Bryan Bulaga’s Return to Green Bay Packers Offense Would Alleviate Some Pressure

Don Barclay allowed three sacks against San Francisco and ranks among the league's worst pass protectors at the position. However, the Packers historically simply haven't offered their tackles much help.

Right tackle Bryan Bulaga was back on the practice field as the Green Bay Packers started their on-the-field preparation for the St. Louis Rams on Wednesday.

Bulaga, with a brace on the left knee he injured 20 days earlier, went through individual drills during the short portion of practice that reporters were allowed to watch. The Packers were not in pads - that will come on Thursday.

"I’ve had injuries on my knee before, so I’m very familiar with the rehab process and I’m very familiar with what I need to do and how I need to feel to get back and play," Bulaga said. "And it all starts with getting your quad and everything built back up, getting that strong so it can support the knee. That’s really the biggest thing and being able to spend as much time as possible in rehab with the trainers and get it done. I’m very familiar with what I need to feel and what I need to see out of myself to be able to go out and play. It’s a day-by-day deal."

While Bulaga might not play on Sunday against St. Louis, his upcoming return from a knee injury will be a tremendous asset for the Packers’ powerful offense.

Backup right tackle Don Barclay gave up three sacks against San Francisco last week. According to STATS, Barclay has given up four sacks in his three starts. Pro Football Focus is a little kinder, charging three sacks to Barclay (all against the 49ers), but that statistical service has Barclay on the hook for a total of 22 pressures. Only Baltimore’s James Hurst has more, though his 23 pressures allowed have come in four starts and 47 more passing plays. 

“I think you have to take into account some of the situations he was put in, particularly on the three sacks,” coach Mike McCarthy said before Wednesday’s practice. “I think that’s definitely something as a staff we could do a better job of. It’s all fundamentals. That’s really what it comes down to. It’s no different than any other player. There’s still plenty of room for our whole offensive line to grow, and particularly coming off that game.”

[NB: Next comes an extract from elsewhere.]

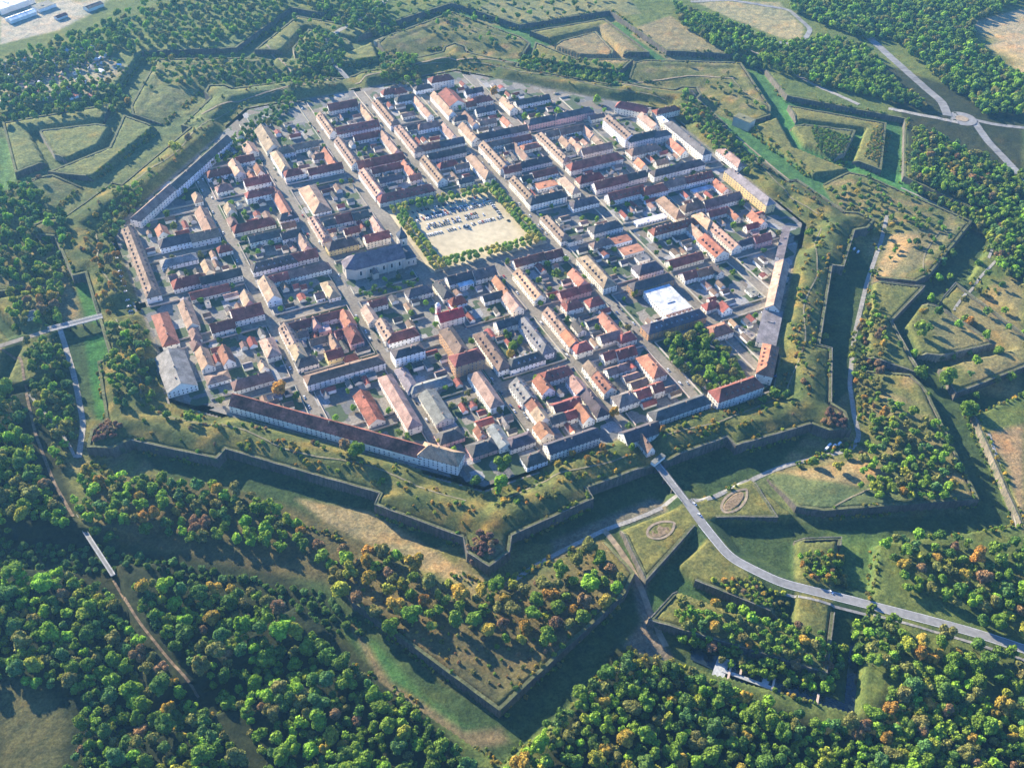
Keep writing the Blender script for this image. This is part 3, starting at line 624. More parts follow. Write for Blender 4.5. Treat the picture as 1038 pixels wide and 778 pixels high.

When losing a starting tackle on the offensive line, the obvious first instinct is to give that tackle some help, whether it’s sliding the protection in the backup tackle’s direction or chipping or double-teaming with a running back or tight end. That typically has not been Green Bay’s way under McCarthy. Whether it’s Barclay at right tackle in 2012, 2013 or 2015 or Marshall Newhouse starting for most of 2011 and 2012, the Packers have been reluctant to give up a target in the passing game to help a struggling tackle.

Generally, it’s worked. The Packers haven’t had many problems scoring, regardless of who’s been at tackle the past several years. Barclay didn’t allow any sacks to Kansas City’s Justin Houston, the NFL’s reigning sack king, two weeks ago. And when Barclay does give up pressure, Rodgers usually can see it coming and evade, so long as the interior of the line holds firm. 

“We help players, regardless of whether they’re on offense or defense depending on matchups and so forth,” McCarthy said. “This is a matchup game. It’s important to have those utensils in your system of offense, defense and special teams. That’s a potential answer. But we can all do better.”

Associate head coach Tom Clements said help will be provided “when we think it’s necessary.” That hasn’t been often, and it probably won’t happen on Sunday against St. Louis because the Rams have pass-rushing weapons up and down their deep and talented defensive line.

“There are times maybe we should do it more,” Clements said on Monday. “It’s always easy to say after the fact that you wish you would have done things a little differently. That happens every game, whether it’s a pass play or a run play. You sit back and you analyze and you see what happened and try to make adjustments going forward.”